Finalmente, la evidencia muestra la relevancia de la violencia en los liceos. Según Berger et al. (2011), la violencia escolar es dinámica e involucra a todos los actores del establecimiento; así, los comportamientos agresivos no se circunscriben al grupo juvenil, también se observan entre adultos y estudiantes (Ramos y Redondo, 2004; Tijmes, 2012), aunque ésta es menos común. Entre pares, lo más frecuente es el ataque verbal: burlarse, molestar y hacer bromas (Ramos y Redondo, 2004; Tijmes, 2012; Villalta et al., 2012); en tanto, desde los adultos a los jóvenes las agresiones más comunes serían la imposición de autoridad, gritos y ridiculización (Ramos y Redondo, 2004). En términos de distribución, la violencia sería mayor en los cursos menores (Contador, 2001; García y Madriaza, 2005; Muñoz, 2007; Tijmes, 2012), en los liceos municipales (Guerra et al., 2012; Tijmes, 2012) y entre los hombres (Guerra et al., 2012), aunque entre las mujeres habría mayor violencia verbal, rechazos y amenazas (Berger et al., 2011). Según los jóvenes, los adultos naturalizan la violencia y el uso de medios coercitivos, punitivos y agresivos como manera de disciplinar y poner límites (Muñoz, 2007; Berger et al., 2011), y ante situaciones de agresión entre pares, muestran desinterés, no intervienen o lo hacen de forma pasiva (Villalta et al., 2007; Muñoz et al., 2007).

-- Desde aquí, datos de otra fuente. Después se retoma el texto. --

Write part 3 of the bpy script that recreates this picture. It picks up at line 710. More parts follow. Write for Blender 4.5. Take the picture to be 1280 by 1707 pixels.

De acuerdo a esta línea de investigación, las bromas, burlas, hostigamiento y algunas formas de violencia física tienen un fuerte componente simbólico y social entre los jóvenes (Zarzuri y Ganter, 2002), emergiendo como una estrategia de conocimiento, ordenamiento y jerarquización del espacio social, y construcción de identidades (García y Madriaza, 2004; Berger, 2011); en otros casos, los jóvenes interpretan la violencia como forma de catarsis o desahogo frente a problemas personales, reacción a sentirse marginados, rebeldía y desafío hacia los profesores o autoridades; respuesta a la presión que sienten por los estudios; y mecanismo de entretención frente al aburrimiento que producen largas y rutinarias jornadas escolares (García y Madriaza, 2005; Berger, et al., 2011; Muñoz et al., 2007).